Grassroot Soccer uses the power of the game to educate, inspire, and mobilise communities to stop the spread of HIV. Over 350,000 young people in Africa have graduated from their HIV prevention programmes. In 2010 alone, GRS has enabled 10,000 young people to know their HIV status. Its goal is to educate a million on HIV between the 2010 and 2014 World Cup tournaments. The Elton John AIDS Foundation is helping it reach that goal.

The Grassroot Soccer programme also uses a video featuring Thierry Henry and Emmanual Adebayor that encourages kids to get tested for HIV.

"When I was asked by the Elton John AIDS Foundation to appear in a short film to encourage kids to get tested for HIV, I was only too delighted to help,' says Henry. The Foundation and their partners, including GRS have helped to test thousands of young people in South Africa, Tanzania and Zambia and I am proud to support such a worthwhile cause."

Elton's Heroes: #5 Paul Scholes

It can hardly be said that Paul Scholes, who was 36 last month, had to wait too long for recognition. You do not wait for something about which you are pretty much oblivious.

He was amused more than anything when his more celebrated Manchester United team-mate David Beckham pursued attention with an exuberant, shameless relish – leaping, for example, on the back of team-mates who had scored in the knowledge that he would also decorate the morning back pages – but for Scholes all that would always be the least of it.

It is one reason why many fine judges of the game increasingly see him as the perfect footballer – the player of players, the carrot-topped Catholic roundhead in an age of cavalier self-indulgence, a master player still relishing his game and retaining his values.

Well, maybe not the perfect footballer because you cannot lay claim to that distinction if your tackling displays not sleek and cynically sophisticated technique but more the operating style of a combine harvester. Scholes is a horrible tackler. It is when he has the ball, legally, at his feet that you see his beauty, yes beauty.

He is not beautiful in the way of his great predecessor for United and England, Sir Bobby Charlton. His football does not flow seamlessly across the field. It crackles, relentlessly, with a creative force, an ability to dissect any defence.
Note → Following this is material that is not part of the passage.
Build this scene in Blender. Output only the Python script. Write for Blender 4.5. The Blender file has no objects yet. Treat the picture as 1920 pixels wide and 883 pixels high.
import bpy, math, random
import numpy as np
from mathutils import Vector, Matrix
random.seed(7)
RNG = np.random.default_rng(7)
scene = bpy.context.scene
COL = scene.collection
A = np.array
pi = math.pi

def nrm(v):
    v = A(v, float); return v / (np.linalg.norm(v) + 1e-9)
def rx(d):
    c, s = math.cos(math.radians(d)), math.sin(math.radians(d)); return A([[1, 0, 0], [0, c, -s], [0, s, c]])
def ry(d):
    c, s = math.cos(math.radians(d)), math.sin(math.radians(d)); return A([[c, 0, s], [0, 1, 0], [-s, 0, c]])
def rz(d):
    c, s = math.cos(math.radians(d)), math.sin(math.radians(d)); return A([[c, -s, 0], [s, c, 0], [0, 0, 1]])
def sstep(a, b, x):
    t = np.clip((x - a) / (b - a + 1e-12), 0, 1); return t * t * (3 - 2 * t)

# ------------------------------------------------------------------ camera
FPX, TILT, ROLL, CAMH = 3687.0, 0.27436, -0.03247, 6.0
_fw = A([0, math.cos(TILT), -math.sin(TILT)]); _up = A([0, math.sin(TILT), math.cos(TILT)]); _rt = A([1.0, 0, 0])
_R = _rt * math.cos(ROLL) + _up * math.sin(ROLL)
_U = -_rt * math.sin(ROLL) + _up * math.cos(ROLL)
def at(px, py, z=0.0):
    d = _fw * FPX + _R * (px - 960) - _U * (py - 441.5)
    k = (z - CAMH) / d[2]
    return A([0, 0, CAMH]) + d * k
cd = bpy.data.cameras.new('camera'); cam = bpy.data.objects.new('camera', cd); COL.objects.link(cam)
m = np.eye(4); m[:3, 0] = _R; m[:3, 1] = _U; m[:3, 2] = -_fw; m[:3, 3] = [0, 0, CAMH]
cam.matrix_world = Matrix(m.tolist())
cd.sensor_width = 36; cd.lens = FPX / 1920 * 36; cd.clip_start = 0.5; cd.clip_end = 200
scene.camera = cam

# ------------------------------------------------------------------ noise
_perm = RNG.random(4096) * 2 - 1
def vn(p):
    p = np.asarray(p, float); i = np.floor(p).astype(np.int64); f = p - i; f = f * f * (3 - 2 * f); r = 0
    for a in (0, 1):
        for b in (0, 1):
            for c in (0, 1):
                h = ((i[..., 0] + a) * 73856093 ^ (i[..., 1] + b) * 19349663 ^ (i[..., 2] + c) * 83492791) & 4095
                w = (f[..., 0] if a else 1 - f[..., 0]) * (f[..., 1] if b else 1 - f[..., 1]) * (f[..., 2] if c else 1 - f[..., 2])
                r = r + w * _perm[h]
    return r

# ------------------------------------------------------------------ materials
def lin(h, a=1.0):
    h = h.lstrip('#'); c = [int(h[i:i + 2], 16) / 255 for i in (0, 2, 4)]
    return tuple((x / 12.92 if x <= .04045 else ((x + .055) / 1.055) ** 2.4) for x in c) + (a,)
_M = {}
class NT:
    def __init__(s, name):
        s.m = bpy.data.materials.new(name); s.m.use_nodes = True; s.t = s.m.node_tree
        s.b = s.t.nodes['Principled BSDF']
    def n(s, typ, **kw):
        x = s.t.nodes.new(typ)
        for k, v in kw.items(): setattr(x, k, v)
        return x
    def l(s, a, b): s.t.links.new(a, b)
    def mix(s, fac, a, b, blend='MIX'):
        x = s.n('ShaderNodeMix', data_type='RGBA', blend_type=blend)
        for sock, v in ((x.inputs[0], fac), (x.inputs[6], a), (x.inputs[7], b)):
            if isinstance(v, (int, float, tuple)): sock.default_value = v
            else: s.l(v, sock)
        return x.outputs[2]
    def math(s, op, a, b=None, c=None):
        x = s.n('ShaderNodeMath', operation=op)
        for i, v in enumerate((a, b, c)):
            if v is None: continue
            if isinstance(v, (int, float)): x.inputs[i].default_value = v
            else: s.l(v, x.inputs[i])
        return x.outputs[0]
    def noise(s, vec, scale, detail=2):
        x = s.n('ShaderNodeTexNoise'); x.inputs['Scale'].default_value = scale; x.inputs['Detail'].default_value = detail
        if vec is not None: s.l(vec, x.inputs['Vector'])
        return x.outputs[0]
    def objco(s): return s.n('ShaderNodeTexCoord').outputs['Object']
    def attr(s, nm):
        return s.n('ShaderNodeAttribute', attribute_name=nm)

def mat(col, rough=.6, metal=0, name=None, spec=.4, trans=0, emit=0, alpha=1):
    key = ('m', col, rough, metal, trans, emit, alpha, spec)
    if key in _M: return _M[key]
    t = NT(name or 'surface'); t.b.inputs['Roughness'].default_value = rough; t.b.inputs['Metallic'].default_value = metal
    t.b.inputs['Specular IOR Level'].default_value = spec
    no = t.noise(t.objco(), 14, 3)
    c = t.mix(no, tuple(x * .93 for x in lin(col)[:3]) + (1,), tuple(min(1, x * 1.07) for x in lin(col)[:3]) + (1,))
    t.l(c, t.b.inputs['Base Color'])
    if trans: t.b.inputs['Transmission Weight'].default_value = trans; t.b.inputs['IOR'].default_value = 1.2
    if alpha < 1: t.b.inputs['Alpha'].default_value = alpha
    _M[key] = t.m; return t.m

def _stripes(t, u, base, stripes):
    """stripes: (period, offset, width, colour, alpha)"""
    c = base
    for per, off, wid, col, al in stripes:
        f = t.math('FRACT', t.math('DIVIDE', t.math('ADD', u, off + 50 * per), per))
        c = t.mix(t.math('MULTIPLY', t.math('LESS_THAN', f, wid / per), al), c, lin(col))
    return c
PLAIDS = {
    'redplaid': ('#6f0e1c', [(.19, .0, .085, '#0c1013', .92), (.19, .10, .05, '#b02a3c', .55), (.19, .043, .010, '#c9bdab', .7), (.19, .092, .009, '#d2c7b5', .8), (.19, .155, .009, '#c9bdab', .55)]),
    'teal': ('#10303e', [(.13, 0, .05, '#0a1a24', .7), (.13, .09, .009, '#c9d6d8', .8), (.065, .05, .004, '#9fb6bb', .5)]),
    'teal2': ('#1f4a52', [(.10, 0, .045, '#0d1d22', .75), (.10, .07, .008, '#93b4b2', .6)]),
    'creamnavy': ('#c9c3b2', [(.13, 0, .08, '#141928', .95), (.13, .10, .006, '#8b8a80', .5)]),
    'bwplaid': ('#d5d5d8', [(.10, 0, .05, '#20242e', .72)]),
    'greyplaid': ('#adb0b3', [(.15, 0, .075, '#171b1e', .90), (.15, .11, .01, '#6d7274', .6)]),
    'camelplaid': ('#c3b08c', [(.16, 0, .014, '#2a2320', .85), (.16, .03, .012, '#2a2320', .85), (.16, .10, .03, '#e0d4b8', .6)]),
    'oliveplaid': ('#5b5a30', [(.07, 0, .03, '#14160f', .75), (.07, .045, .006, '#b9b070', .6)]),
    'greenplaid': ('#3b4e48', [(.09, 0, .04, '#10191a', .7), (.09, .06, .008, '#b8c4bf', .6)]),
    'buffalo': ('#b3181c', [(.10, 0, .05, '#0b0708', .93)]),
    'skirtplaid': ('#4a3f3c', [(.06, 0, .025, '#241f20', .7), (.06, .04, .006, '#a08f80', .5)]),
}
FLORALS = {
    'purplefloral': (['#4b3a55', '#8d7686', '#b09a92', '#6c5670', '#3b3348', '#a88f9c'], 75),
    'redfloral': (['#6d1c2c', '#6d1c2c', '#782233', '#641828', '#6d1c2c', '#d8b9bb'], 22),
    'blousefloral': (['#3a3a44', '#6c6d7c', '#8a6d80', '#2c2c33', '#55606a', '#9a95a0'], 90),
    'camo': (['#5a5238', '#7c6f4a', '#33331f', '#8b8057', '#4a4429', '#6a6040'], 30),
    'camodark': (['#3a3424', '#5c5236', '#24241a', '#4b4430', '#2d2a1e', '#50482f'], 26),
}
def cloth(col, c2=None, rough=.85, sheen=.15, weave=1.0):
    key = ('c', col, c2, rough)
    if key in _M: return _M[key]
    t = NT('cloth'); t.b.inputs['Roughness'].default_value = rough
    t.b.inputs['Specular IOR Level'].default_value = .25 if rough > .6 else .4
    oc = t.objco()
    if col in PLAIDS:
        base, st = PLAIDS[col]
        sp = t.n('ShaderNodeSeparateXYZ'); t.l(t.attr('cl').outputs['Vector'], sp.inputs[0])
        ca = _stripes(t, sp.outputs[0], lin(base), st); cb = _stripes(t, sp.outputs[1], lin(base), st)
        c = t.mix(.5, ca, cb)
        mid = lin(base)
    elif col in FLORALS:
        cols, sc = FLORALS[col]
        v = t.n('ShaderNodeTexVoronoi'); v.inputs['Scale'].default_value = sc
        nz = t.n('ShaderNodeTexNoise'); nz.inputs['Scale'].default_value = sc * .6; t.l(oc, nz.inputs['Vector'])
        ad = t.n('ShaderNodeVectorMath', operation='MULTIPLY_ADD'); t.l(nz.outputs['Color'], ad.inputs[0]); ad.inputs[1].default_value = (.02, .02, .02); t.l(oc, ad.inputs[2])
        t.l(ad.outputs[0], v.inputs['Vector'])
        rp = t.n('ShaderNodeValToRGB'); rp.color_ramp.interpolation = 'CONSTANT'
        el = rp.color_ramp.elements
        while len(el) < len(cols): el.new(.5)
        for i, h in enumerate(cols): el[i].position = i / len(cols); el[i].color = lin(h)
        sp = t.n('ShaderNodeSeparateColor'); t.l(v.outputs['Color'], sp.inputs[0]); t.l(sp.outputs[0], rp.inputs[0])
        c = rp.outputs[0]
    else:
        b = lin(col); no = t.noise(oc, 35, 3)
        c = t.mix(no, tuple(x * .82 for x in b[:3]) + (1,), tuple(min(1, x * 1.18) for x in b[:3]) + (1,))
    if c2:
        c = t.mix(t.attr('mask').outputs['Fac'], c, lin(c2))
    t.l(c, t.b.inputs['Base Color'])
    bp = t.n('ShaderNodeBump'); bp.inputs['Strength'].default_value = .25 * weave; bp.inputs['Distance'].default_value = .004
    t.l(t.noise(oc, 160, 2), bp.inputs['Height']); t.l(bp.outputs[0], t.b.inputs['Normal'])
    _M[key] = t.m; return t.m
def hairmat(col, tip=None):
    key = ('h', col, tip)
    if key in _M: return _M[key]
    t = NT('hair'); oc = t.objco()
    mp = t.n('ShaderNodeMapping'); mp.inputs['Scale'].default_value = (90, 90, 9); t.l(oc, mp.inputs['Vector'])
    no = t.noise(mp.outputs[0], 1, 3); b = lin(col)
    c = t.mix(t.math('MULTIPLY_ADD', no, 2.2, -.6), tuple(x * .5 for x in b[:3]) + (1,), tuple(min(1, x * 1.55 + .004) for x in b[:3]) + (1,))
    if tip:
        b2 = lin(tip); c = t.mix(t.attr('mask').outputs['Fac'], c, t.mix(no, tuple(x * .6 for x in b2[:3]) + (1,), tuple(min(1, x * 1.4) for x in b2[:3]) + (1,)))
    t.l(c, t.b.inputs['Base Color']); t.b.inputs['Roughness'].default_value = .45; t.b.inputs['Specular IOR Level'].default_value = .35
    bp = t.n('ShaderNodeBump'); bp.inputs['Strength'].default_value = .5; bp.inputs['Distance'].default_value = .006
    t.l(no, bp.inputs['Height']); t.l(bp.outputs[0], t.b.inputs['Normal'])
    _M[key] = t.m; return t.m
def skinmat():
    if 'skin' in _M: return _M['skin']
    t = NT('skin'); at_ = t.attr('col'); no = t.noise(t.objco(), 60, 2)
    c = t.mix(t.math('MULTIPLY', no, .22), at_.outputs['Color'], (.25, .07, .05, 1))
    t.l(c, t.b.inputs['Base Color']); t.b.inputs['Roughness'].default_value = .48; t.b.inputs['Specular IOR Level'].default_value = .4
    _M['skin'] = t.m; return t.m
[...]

It is a shock when he misplaces a single pass. It is the beauty of the most functional art. There are no showy adornments, no flourishes, just the thrilling sensation that whenever he moves into space, which he does with an unerring instinct for a dangerous place, to receive the ball there is a clear and dangerous purpose.
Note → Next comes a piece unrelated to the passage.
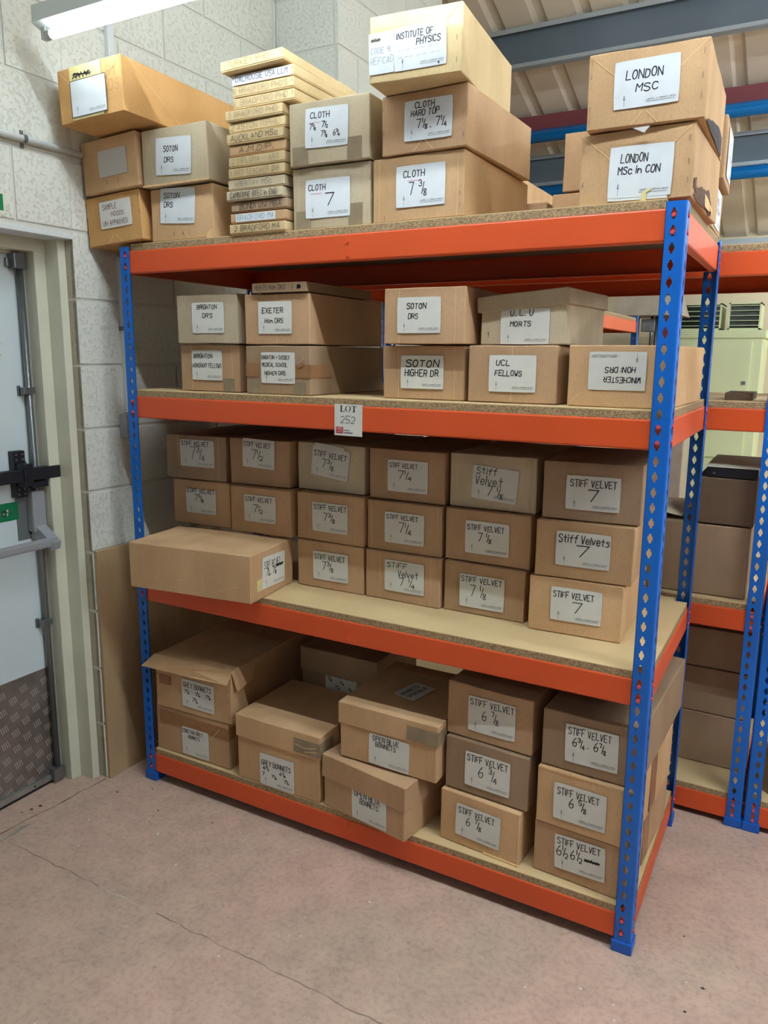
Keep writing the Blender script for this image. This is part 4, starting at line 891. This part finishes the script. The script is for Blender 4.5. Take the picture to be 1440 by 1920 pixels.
# flat boxes: a column of fifteen
FL = [('2 BRADFORD MA', PALEK, INK, .10), ('BRADFORD MA', KRAFT2, INKB, .13), ('BONDI UNI MBA', BROWNK, INK, .16), ('CAMBORNE BTEC in ENG', GREYK, INK, .08), ('ABERTAY MSc', GREYK, INKG, .12), ('3 ART TEACHER DIP', PALEK, INKG, .02),
      ('2 DIPLOMA - ART', PALEK, INKG, .06), ('A.M.DIP.', KRAFT2, INK, .18), ('AUCKLAND MSc', PALEK, INK, .08), ('2 ASTON M.PHIL', PALEK, INKG, .03), ('3 BRADFORD PHD', PALEK, INKG, .06),
      ('2 BRADFORD PHD', PALEK, INKG, .02), ("2 BRADFORD PHD'S", PALEK, INKG, .02), ('DALHOUSIE USA LLM', PALEK, INK, .06), ('TURKEY PHD', PALEK, INKG, .12)]
XO = [.487, .489, .490, .480, .484, .488, .489, .490, .487, .490, .486, .513, .513, .512, .494]
ORD = ['lowest', 'second from the bottom', 'third from the bottom', 'fourth from the bottom', 'fifth from the bottom', 'sixth from the bottom', 'seventh from the bottom', 'eighth, in the middle', 'seventh from the top', 'sixth from the top', 'fifth from the top', 'fourth from the top', 'third from the top', 'second from the top', 'topmost']
z = S1; r = random.Random(11)
for i, (tx, m, ink, x0) in enumerate(FL):
    w_ = .212 if i < 11 else .225; h_ = .0295; yy = [.0, .004, .008, -.002, .003, .001, .002, .006, -.002, .008, -.004, .0, .0, .002, -.03][i]; dz = .0003
    t = thing('flat_box', 'flat buff box marked %s, %s in the column' % (tx, ORD[i]), 'box', (XO[i], yy, z+dz), (0, R(-2) if i == 14 else 0, R([.3, .5, -.3, .2, .6, .4, -.2, .5, .3, -.5, .6, .1, .1, .1, 1.5][i])), 'flat boxes in a column on the top shelf')
    base = carton_mesh(w_-.003, .36 if i < 14 else .42, h_-.003, 200+i, m, amp=.0006, r=.0012); 
    link('body', base, t, (.0015, .002, 0))
    link('lid', carton_mesh(w_, .365 if i < 14 else .425, h_-.0035, 220+i, m, amp=.0008, r=.0015, name='lid'), t, (0, 0, .0032))
    if tx == 'BRADFORD MA':
        p = MB().box(.022, -.0012, .004, w_-.04, -.0006, .0268).build('paper_label', PAPER, t); par = p
    elif tx.startswith('DALH'):
        par = MB().box(-.0005, -.0012, .001, w_-.010, -.0006, .0268).build('paper_label', mat('lilac_white_paper', (206, 206, 222), .7), t)
    else: par = t
    write([(tx, x0, .9 if len(tx) > 11 else .78, .30, .82)], w_, h_, .0011 if ink != INK else .0015, lambda u, v: (w_/2+u, -.0016, h_/2+v)).build('handwriting', ink, par)
    staples(t, [(.006, .018), (w_-.006, .020)], True) if i > 10 else None
    z += .0325 if i < 13 else .0305
t = thing('flat_box', 'thin flat box marked HERTS HON DRS lying on the EXETER box', 'box', (.545, .03, S2+.3145), (0, 0, R(.6)))
link('body', carton_mesh(.205, .40, .030, 240, BROWNK, amp=.0008, r=.0015), t)
write([('HERTS Hon DRS', .06, .62, .28, .80), ('1', .75, .78, .2, .9)], .205, .03, .0013, lambda u, v: (.1025+u, -.0008, .015+v)).build('handwriting', INK, t)
write([('#', .84, .90, .2, .9)], .205, .03, .003, lambda u, v: (.1025+u, -.0008, .015+v)).build('crossed_out_writing', INK, t)
# paper lot tag hanging on the second beam
t = thing('lot_tag', 'white paper tag reading LOT 252 stuck on the second orange beam', 'tag', (.869, .0, 1.382), (0, R(.4), 0))
me = MB().box(0, .0028, 0, .097, .0034, .094).build('sheet', PAPERW, t, bevel=.0001)
mb = MB(); f = lambda u, v: (u, .0024, v)
def rect(a, b, c, d): mb.add([f(a, b), f(c, b), f(c, d), f(a, d)], [(0, 1, 2, 3)])
rect(.022, .072, .0265, .0895); rect(.0195, .0885, .029, .090); rect(.0195, .0715, .036, .073); rect(.0345, .0715, .036, .079)                # L with serifs
n = 24
ring = [(.0475+.0095*math.cos(2*math.pi*k/n), .081+.0095*math.sin(2*math.pi*k/n)) for k in range(n)]; rin = [(.0475+.0058*math.cos(2*math.pi*k/n), .081+.0088*math.sin(2*math.pi*k/n)) for k in range(n)]
mb.add([f(*p) for p in ring]+[f(*p) for p in rin], [(k, (k+1) % n, n+(k+1) % n, n+k) for k in range(n)])
rect(.0665, .072, .071, .0895); rect(.0600, .0885, .0775, .090); rect(.0600, .0845, .0612, .090); rect(.0763, .0845, .0775, .090); rect(.0640, .0715, .0735, .073)   # T
mb.build('printed_lettering', INK, t)
write([('252', .22, .74, .40, .62)], .097, .094, .0013, lambda u, v: (.0485+u, .0023, .047+v)).build('handwriting', INK, t)
RL = mat('dark_red_print', (176, 50, 56), .5)
lg = MB().box(.006, .0022, .007, .031, .0027, .026).build('red_emblem', RL, t)
mb = MB()
for a, b, c, d in ((.009, .0225, .028, .024), (.009, .0175, .024, .0195), (.009, .011, .024, .013), (.013, .0205, .024, .0215), (.025, .013, .028, .018)): mb.add([(a, .0018, b), (c, .0018, b), (c, .0018, d), (a, .0018, d)], [(0, 1, 2, 3)])
mb.build('emblem_lines', mat('pink_print', (222, 170, 160), .6), lg)
mb = MB(); r = random.Random(8)
for zz, xe, wd in ((.0165, .052, .0020), (.0095, .064, .0026)):
    x = .035
    while x < xe: ribbon(mb, [(x, zz), (x+.0018, zz+r.uniform(-.0006, .0006))], wd, lambda u, v: (u, .0022, v)); x += .0027
mb.build('small_print', PRINT, t)
# rear racks
GB = 'boxes on the rear racks'
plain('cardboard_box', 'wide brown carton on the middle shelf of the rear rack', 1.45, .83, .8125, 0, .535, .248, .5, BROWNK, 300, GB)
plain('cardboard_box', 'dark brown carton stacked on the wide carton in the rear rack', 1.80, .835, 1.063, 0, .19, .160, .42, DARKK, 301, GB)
t = thing('file_tray', 'flat black tray lying on the dark carton in the rear rack', 'tray', (1.83, .84, 1.2255))
MB().box(0, 0, 0, .16, .34, .034).build('body', BLACK, t, bevel=.004); MB().box(-.003, -.003, .034, .163, .343, .038).build('rim', CREAM, t)
MB().box(.02, -.003, .010, .028, 0, .016).build('screw', STEEL, t)
t = thing('flat_box', 'thin dark brown flat box on the upper shelf of the rear rack', 'box', (1.865, .85, 1.4845)); link('body', carton_mesh(.085, .2, .024, 302, DARKK, amp=.0006, r=.0015), t)
for k, (zz, hh, lb) in enumerate(((.1205, .20, 'lowest'), (.3225, .175, 'middle'), (.4995, .15, 'topmost'))):
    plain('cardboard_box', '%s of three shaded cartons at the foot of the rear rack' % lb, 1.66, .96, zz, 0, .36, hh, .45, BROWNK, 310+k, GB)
plain('cardboard_box', 'tan carton on the bottom shelf of the rack at the right edge', 2.115, .85, .1205, 0, .36, .20, .45, KRAFT, 320, GB)
plain('cardboard_box', 'pale carton on the rear rack top seen between two upper front boxes', .80, .95, 1.9745, 0, .30, .30, .40, KRAFT2, 321, GB)
t = thing('shelf_tag', 'white card tag on the blue post of the rack at the right edge', 'tag', (2.053, .780, 1.53)); MB().box(0, 0, 0, .05, .001, .10).build('card', PAPER, t)
MB().box(0, -.0004, .04, .05, 0, .043).build('printed_line', PRINT, t)
# plastic bag top beside the wide carton
mb = MB(); r = random.Random(6); nx, ny = 9, 6; V = []
for j in range(ny+1):
    for i in range(nx+1): V.append((i/nx*.26, j/ny*.22, .004+.05*math.sin(math.pi*i/nx)*math.sin(math.pi*(j+.5)/ny)*r.uniform(.6, 1.2)))
o = mb.add(V, [(j*(nx+1)+i, j*(nx+1)+i+1, (j+1)*(nx+1)+i+1, (j+1)*(nx+1)+i) for j in range(ny) for i in range(nx)]).build('crumpled_sheet', mat('pale_packing_sheet', (214, 200, 170), .6), smooth=True)
o.location = (1.50, .86, 1.072); o['label'] = 'crumpled pale packing sheet on the wide carton behind the front rack post'; o['category'] = 'packing'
In 2004, after a frustrating time at the European Championships, Scholes told England's then manager Sven Goran Eriksson that in future he would concentrate on his club career.

He had wearied of being moved around the team as Eriksson strived to accommodate headliners like Steven Gerrard, Frank Lampard and Beckham. At the time, reaction was of mild regret. It was only in the following years that the extent of the loss was grasped – and confirmed when Fabio Capello pleaded unsuccessfully with him to return to the squad for the World Cup in South Africa earlier this year. Scholes later regretted his decision, saying he had felt rushed and unsure about the consequences.

One certainty was that Scholes's reputation would not have been imperilled. It will, for one place, always be enshrined in the assessment of Bobby Charlton, who says of him: "He is a player whose love of the game glows in every stride he makes out on the field. There is purity about his game [except when he is tackling] an understanding of it and a talent for it, which you just wish everyone could share. He makes me feel young again – and aching to play once more."

No, Paul Scholes didn't wait for recognition. It simply tracked him down.